REPUBLIKA.CO.ID, JAKARTA -- Kapolres Ngada nonaktif AKBP Fajar Widyadharma Lukman Sumaatmaja pada 20 Februari 2025 ditangkap oleh Divisi Propam Polri atas dugaan kasus narkoba dan asusila. Khusus kasus asusila, Fajar diduga melakukan pencabulan terhadap tiga anak dibawah umur, di mana usianya mulai dari tiga tahun, 12 tahun dan 14 tahun.
Wakil Ketua Komisi III DPR RI Benny K Harman mendesak Mabes Polri untuk langsung memecat Kapolres Ngada nonaktif Fajar Widyadharma Lukman. Desakan senada juga muncul dari kalangan masyarakat sipil, khususnya aktivis perempuan.
“Mabes Polri harus berhentikanlah, langsung dipecat saja itu,” katanya saat dihubungi dari Kupang, Selasa (11/3/2025) siang.
Benny pun menyoroti dugaan pencabulan terhadap tiga anak di bawah umur. Di mana, saat melakukan aksinya Kapolres nonaktif itu justru membuat video aksinya, lalu mengirimkan videonya ke situs porno luar negeri.
Selain dilakukan pemecatan, Benny juga mendesak agar Mabes Polri memproses secara hukum terhadap pelaku yang sudah membuat malu institusi Polri. "Perlu Mabes Polri juga periksa yang bersangkutan, jangan-jangan jaringan penggunaan narkobanya,” ujar dia.
Hal ini juga, ujar dia, untuk menyelidiki modus operandinya, karena menurut dia peredaran narkoba itu juga melibatkan anggota-anggota Polri juga. Terkait masih tertutupnya Polri terkait kasus itu, dia meminta agar Mabes Polri harus segera mengungkap kasus tersebut ke publik serta menjelaskan sejelas-jelasnya kepada masyarakat.
“Siapapun itu yang melakukan pelanggaran seperti itu harus dipecat,” tambah dia.
Anggota Komisi VIII DPR RI Selly Andriany Gantina juga mendesak Kapolres Ngada AKBP Fajar Widyadharma Lukman Sumaatmaja agar dihukum berat. Wakil rakyat yang berada di komisi bidang agama, sosial, pemberdayaan perempuan, dan perlindungan anak ini mengatakan bahwa AKBP Fajar juga terindikasi penyalahgunaan narkoba jenis sabu-sabu.

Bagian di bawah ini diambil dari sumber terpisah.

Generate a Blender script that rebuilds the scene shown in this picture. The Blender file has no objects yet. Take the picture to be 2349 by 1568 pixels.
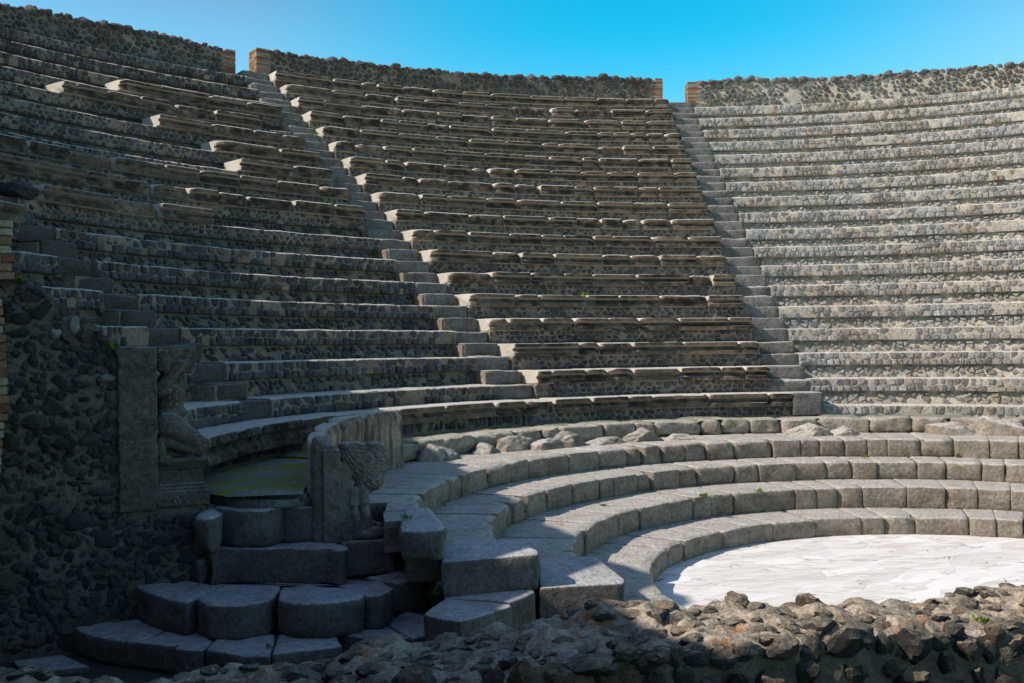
import bpy, bmesh, math, random
import numpy as np
from mathutils import Vector, Matrix, noise

PI = math.pi
S = bpy.context.scene
col = S.collection
rad = math.radians

AZ, EL = rad(166), rad(39)      # direction of the sun
# ------------------------------------------------------------------ camera
CAM = np.array([-8.17815745, -5.37445834, 2.21751111])
YAW, PITCH, ROLL, FPX, PW, PH = 0.5347, 0.0048, -0.0099, 2360.16, 2349.0, 1568.0
_fw = np.array([math.sin(YAW) * math.cos(PITCH), math.cos(YAW) * math.cos(PITCH), math.sin(PITCH)])
_r0 = np.array([math.cos(YAW), -math.sin(YAW), 0.0])
_u0 = np.cross(_r0, _fw)
_rt = _r0 * math.cos(ROLL) + _u0 * math.sin(ROLL)
_up = -_r0 * math.sin(ROLL) + _u0 * math.cos(ROLL)
cd = bpy.data.cameras.new("camera")
co = bpy.data.objects.new("camera", cd)
col.objects.link(co)
cd.sensor_width = 36.0
cd.lens = FPX / PW * 36.0
cd.clip_start = 0.05
cd.clip_end = 6000
M = Matrix.Identity(4)
for i in range(3):
    M[i][0], M[i][1], M[i][2], M[i][3] = _rt[i], _up[i], -_fw[i], CAM[i]
co.matrix_world = M
S.camera = co


def at(x, y, z):
    """survey point: where the sight line through a photo position meets height z"""
    r = _fw + _rt * (x - PW / 2) / FPX + _up * (PH / 2 - y) / FPX
    t = (z - CAM[2]) / r[2]
    q = CAM + t * r
    return (float(q[0]), float(q[1]))


def z7(P):
    return [(x * .3394, 1035.7 + y * .3394) for x, y in P]


def z8(P):
    return [(777 + x * .3394, 1035.7 + y * .3394) for x, y in P]


# ------------------------------------------------------------------ theatre geometry
DZ, DR = 0.40, 0.5724
R16, Z16 = 7.2452, 1.8692
NT = 18
ZR = [Z16 + (16 - k) * DZ for k in range(NT)]
RR = [R16 + (16 - k) * DR for k in range(NT)]
RR[17], ZR[17] = 6.86, 1.47
TH = [131.7, 95.73, 60.07]          # the three flights of steps
RI = [5.09, 4.478, 3.7655, 3.10]    # fronts of the four wide lower steps
ZI = [0.924, 0.689, 0.458, 0.206]
PASS_Z = 1.12
XCLIP = -9.0

# ------------------------------------------------------------------ helpers
def thing(name, label, cat, loc=(0, 0, 0), group=None, kind=None):
    o = bpy.data.objects.new(name, None)
    o.empty_display_size = .2
    col.objects.link(o)
    o.location = loc
    o["label"] = label
    o["category"] = cat
    if group:
        o["group"] = group
    if kind:
        o["kind"] = kind
    return o


def tag(o, label, cat, group=None, kind=None):
    o["label"] = label
    o["category"] = cat
    if group:
        o["group"] = group
    if kind:
        o["kind"] = kind
    return o


class MB:
    def __init__(s):
        s.v, s.f, s.n = [], [], 0

    def add(s, verts, faces):
        n = s.n
        s.v.append(np.asarray(verts, dtype=float).reshape(-1, 3))
        s.n += len(s.v[-1])
        s.f += [tuple(i + n for i in f) for f in faces]

    def build(s, name, mat, parent=None, loc=None, angle=None):
        me = bpy.data.meshes.new(name)
        V = np.concatenate(s.v)
        L = np.array(parent.matrix_basis.translation if parent is not None else (loc or (0, 0, 0)), dtype=float)
        if parent is not None and parent.parent is not None:
            L = L + np.array(parent.parent.location)
        if parent is not None:
            L = np.array([parent.location[i] + (parent.parent.location[i] if parent.parent else 0) for i in range(3)])
        me.from_pydata((V - L).tolist(), [], s.f)
        me.materials.append(mat)
        if angle is not None:
            me.polygons.foreach_set("use_smooth", [True] * len(me.polygons))
            me.set_sharp_from_angle(angle=rad(angle))
        me.update()
        o = bpy.data.objects.new(name, me)
        col.objects.link(o)
        if parent is not None:
            o.parent = parent
        else:
            o.location = L
        return o


def nz(x, y, z, s=1.0):
    return noise.noise(Vector((x * s, y * s, z * s)))


def nzv(x, y, z, s=1.0):
    return noise.noise_vector(Vector((x * s, y * s, z * s)))


def polar(R, deg, z):
    a = rad(deg)
    return (R * math.cos(a), R * math.sin(a), z)


# ---- swept blocks along an arc
CUT_SHARP = [(.010, 0), (.0, -.008), (.0, -.058), (.030, -.062), (.060, -.082), (.064, -.105), (.044, -.122), (.010, -.142), (.008, -.193), (.016, -.2)]
CUT_WORN = [(.05, 0), (.012, -.022), (.0, -.06), (.012, -.085), (.032, -.10), (.034, -.118), (.022, -.135), (.018, -.16), (.02, -.185), (.05, -.2)]
CUT_BROKEN = [(.10, -.012), (.05, -.022), (.03, -.045), (.012, -.075), (.022, -.10), (.01, -.122), (.03, -.145), (.04, -.165), (.06, -.185), (.10, -.2)]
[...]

"Harus dihukum maksimal. Apalagi, dia sebagai Kapolres seharusnya memberi contoh, bukan merenggut masa depan anaknya sendiri, benar-benar perbuatan biadab," kata Selly dalam keterangannya di Jakarta, Selasa.
Saat ini, AKBP Fajar sudah dicopot dari jabatannya dan tengah berproses pemberhentian tidak dengan hormat (PTDH) di lingkungan Polri. Namun, Selly menegaskan bahwa hal itu tidak memberikan rasa puas bagi hukum di negara ini.
Merujuk dari Undang-Undang Nomor 12 Tahun 2022 tentang Tindak Pidana Kekerasan Seksual (UU TPKS) serta UU No. 35 Tahun 2009 tentang Narkotika, dia mendesak hukuman maksimal wajib diberikan kepada lulusan Akpol pada 2004 ini. Jeratan Pasal 13 UU TPKS bisa diberikan kepada yang bersangkutan dengan hukuman 15 tahun dan denda maksimal Rp5 miliar.
Namun, karena pelaku adalah pejabat daerah dan keluarga, hukumannya bisa diperberat sepertiga atau tambahan 5 tahun serta perekaman yang membuat dirinya bisa dituntut tambahan 4 tahun. Selain berkaca dari konsumsi narkotika yang ada, AKBP Fajar melanggar Pasal 127 ayat (1) sebagaimana UU Narkotika.
"Artinya bila di-juncto-kan, serendahnya dia bisa dikenai hukuman 20 tahun. Akan tetapi, karena bejatnya, saya pikir hukuman seumur hidup atau mati lebih pantas," ujarnya.